begin Information provided
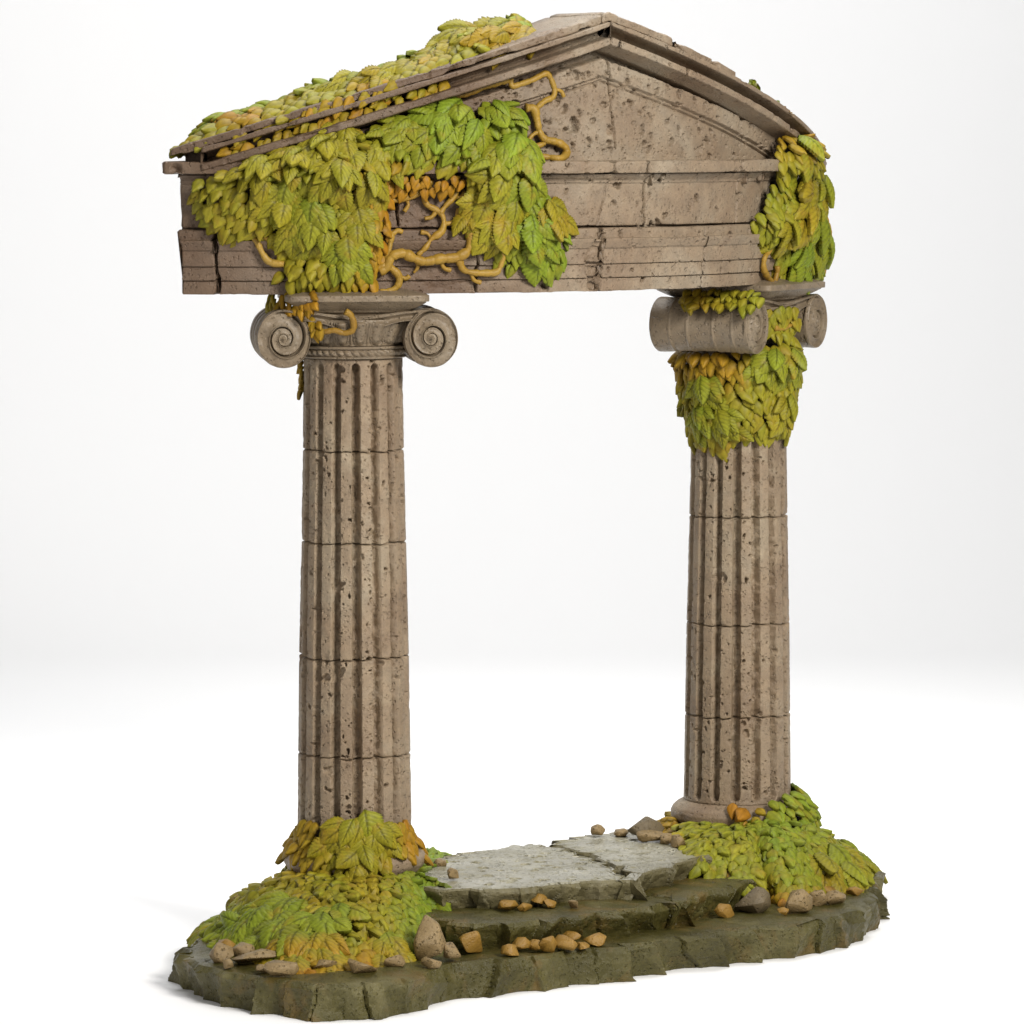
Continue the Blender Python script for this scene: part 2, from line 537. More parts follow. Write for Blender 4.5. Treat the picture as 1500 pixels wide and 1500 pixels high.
def roof_slab(pa, pb, lift, th, rf, seed, rb=6.22):
    fr = [(7.0, .334 + lift), (rf - .015, .334 + lift), (rf, .345 + lift), (rf - .005, .334 + lift + th * .85), (rf - .04, .334 + lift + th), (7.0, .334 + lift + th)]
    bk = [(7.0, .334 + lift + th), (rb, .334 + lift + th), (rb, .334 + lift), (7.0, .334 + lift)]

    def f(A, S, Z, P):
        d = rough(A, Z, seed, .012, 3) + .10 * np.clip(fbm(A * 2.6, S * 2.6, 1, seed + 3, 4) - .3, 0, 1)
        return d
    return sweep('roof_slab', fr, bk, pa, pb, f, BEAM, gate, zoff=z_lip, end_wob=.10, seed=seed)


roof_slab(-11.8, 33.0, .0, .12, RL - .07, 71, 6.5)
roof_slab(33.0, 35.2, .0, .125, RL - .05, 72, 6.62)
roof_slab(35.2, 42.4, -.004, .125, RL - .04, 73, 6.5)
roof_slab(43.1, 53.2, -.006, .115, RL - .08, 74)
roof_slab(54.6, 78.0, -.002, .03, RL - .16, 75)

# ------------------------------------------------------------------ columns
ZJ = [8.45, 7.17, 5.876, 4.272, 2.895, 1.60]
RZ = ([1.6, 2.8946, 4.2723, 5.8756, 7.17, 8.45], [.808, .790, .7706, .735, .7085, .69])


def column(psi, flute0, seed, psi_cap):
    """a fluted column: drums, moulded base and scrolled capital"""
    cx, cy = pol(RING, psi, 0)[:2]
    ax = empty('column', (cx, cy, 0), gate)
    nth = 560
    th = np.linspace(0, 2 * PI, nth, endpoint=False)

    def wob(k):
        if k in (0, 5): return 0 * th
        return .022 * vnoise(np.cos(th) * 2.2, np.sin(th) * 2.2, k * 3.7 + seed, seed) + .009 * vnoise(np.cos(th) * 9, np.sin(th) * 9, k, seed)
    for k in range(5):
        zt, zb = ZJ[k] + wob(k), ZJ[k + 1] + wob(k + 1)
        m = int((ZJ[k] - ZJ[k + 1]) / .0115)
        t = np.linspace(0, 1, m)
        TH, T = np.meshgrid(th, t, indexing='ij')
        Z = (zb + .007)[:, None] * (1 - T) + (zt - .007)[:, None] * T
        R = np.interp(Z, *RZ)
        ph = ((TH - flute0) / (2 * PI / 16) + .5) % 1 - .5                       # 0 in the middle of a flute
        wv = .007 * vnoise(TH * 16 / (2 * PI) * .5, Z * 5, 0, seed + k) + .007 * vnoise(TH * 3, Z * 18, 4, seed + k)
        half = .215
        endf = np.ones_like(Z)
        if k == 0: endf = np.sqrt(np.clip(1 - ((np.clip(Z - (8.45 - .06 - .075), 0, 9)) / .075) ** 2, 0, 1))
        if k == 4: endf = np.sqrt(np.clip(1 - ((np.clip(1.60 + .05 + .075 - Z, 0, 9)) / .075) ** 2, 0, 1))
        q = (half * endf + wv + .015 - np.abs(ph)) / .03
        fl = np.clip(q, 0, 1); fl = fl * fl * (3 - 2 * fl)
        bowl = np.sqrt(np.clip(1 - (ph / (half + .05)) ** 2, 0, 1))
        D = fl * (.13 + .04 * bowl)
        D += fl * .024 * fbm(TH * 9, Z * 9, 1, seed + k, 3)
        D += .010 * fbm(np.cos(TH) * 2.5, np.sin(TH) * 2.5, Z * 2.5, seed + 3, 4) + .005 * fbm(TH * 9, Z * 11, 2, seed, 3)
        # worn rims of every drum
        dz = np.minimum((Z - zb[:, None]) * (9 if k == 4 else 1), (zt[:, None] - Z) * (9 if k == 0 else 1))
        rim = np.clip(1 - dz / (.032 + .02 * vnoise(TH * 5, Z, 3, seed + k)), 0, 1)
        D += rim ** 2 * .04
        D += .09 * np.clip(fbm(TH * 2.6, Z * 3, 6, seed + 9, 3) - .6, 0, 1) * np.clip(1 - dz / .12, 0, 1)
        pp = pits(th * .75, Z[0], 200, .013, .038, .95, seed * 31 + k)
        pp = np.maximum(pp, pits(th * .75, Z[0], 4, .045, .07, .6, seed * 57 + k))
        D = np.maximum(D, pp * .9 + D * .35 * (pp > 0))
        R = R - D
        V = np.stack([R * np.sin(TH), -R * np.cos(TH), Z], -1)
        # caps
        inner_b = V[:, 0] * np.array([.8, .8, 1]); inner_t = V[:, -1] * np.array([.8, .8, 1])
        inner_b[:, 2] = ZJ[k + 1] + .004 + wob(k + 1); inner_t[:, 2] = ZJ[k] - .004 + wob(k)
        W = np.concatenate([inner_b[:, None], V, inner_t[:, None]], 1)
        m2 = m + 2
        Fc = (grid_faces(nth, m2, wrap_n=True), [[i * m2 for i in range(nth)][::-1], [i * m2 + m2 - 1 for i in range(nth)]])
        make_mesh('drum', W.reshape(-1, 3), Fc, STONE, ax)
    lathe('base_moulding', [(.60, 1.605), (.80, 1.603), (.835, 1.58), (.90, 1.545), (.96, 1.49), (.992, 1.42), (.985, 1.34), (.93, 1.25), (.86, 1.19), (.84, 1.13), (.6, 1.13)],
          STONE, ax, seed, .012)
    capital(ax, psi_cap, seed)
    return ax, cx, cy


def lathe(name, prof, mat, parent, seed, amp=.006, ds=.02, nth=220, fn=None):
    pr = resample(prof, ds)
    th = np.linspace(0, 2 * PI, nth, endpoint=False)
    R = pr[None, :, 0] + 0 * th[:, None]; Z = pr[None, :, 1] + 0 * R
    TH = th[:, None] + 0 * R
    D = amp * fbm(np.cos(TH) * 3, np.sin(TH) * 3, Z * 3, seed, 4)
    D += amp * 6 * np.clip(fbm(np.cos(TH) * 2, np.sin(TH) * 2, Z * 4, seed + 4, 3) - .55, 0, 1)
    if fn is not None: D = D - fn(TH, R, Z)
    R = R - D
    V = np.stack([R * np.sin(TH), -R * np.cos(TH), Z], -1).reshape(-1, 3)
    m = len(pr)
    Fc = [[f[3], f[2], f[1], f[0]] for f in grid_faces(nth, m, wrap_n=True).tolist()]
    Fc.append([i * m for i in range(nth)]); Fc.append([i * m + m - 1 for i in range(nth)][::-1])
    return make_mesh(name, V, Fc, mat, parent)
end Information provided
**Brief**.
Repeat the listing above from its first line through the line that contains "[.808, .790, .7706, .735, .7085, .69])", both included, and nothing more. Drop the pictures.

**Task response**.
Continue the Blender Python script for this scene: part 2, from line 537. More parts follow. Write for Blender 4.5. Treat the picture as 1500 pixels wide and 1500 pixels high.
def roof_slab(pa, pb, lift, th, rf, seed, rb=6.22):
    fr = [(7.0, .334 + lift), (rf - .015, .334 + lift), (rf, .345 + lift), (rf - .005, .334 + lift + th * .85), (rf - .04, .334 + lift + th), (7.0, .334 + lift + th)]
    bk = [(7.0, .334 + lift + th), (rb, .334 + lift + th), (rb, .334 + lift), (7.0, .334 + lift)]

    def f(A, S, Z, P):
        d = rough(A, Z, seed, .012, 3) + .10 * np.clip(fbm(A * 2.6, S * 2.6, 1, seed + 3, 4) - .3, 0, 1)
        return d
    return sweep('roof_slab', fr, bk, pa, pb, f, BEAM, gate, zoff=z_lip, end_wob=.10, seed=seed)


roof_slab(-11.8, 33.0, .0, .12, RL - .07, 71, 6.5)
roof_slab(33.0, 35.2, .0, .125, RL - .05, 72, 6.62)
roof_slab(35.2, 42.4, -.004, .125, RL - .04, 73, 6.5)
roof_slab(43.1, 53.2, -.006, .115, RL - .08, 74)
roof_slab(54.6, 78.0, -.002, .03, RL - .16, 75)

# ------------------------------------------------------------------ columns
ZJ = [8.45, 7.17, 5.876, 4.272, 2.895, 1.60]
RZ = ([1.6, 2.8946, 4.2723, 5.8756, 7.17, 8.45], [.808, .790, .7706, .735, .7085, .69])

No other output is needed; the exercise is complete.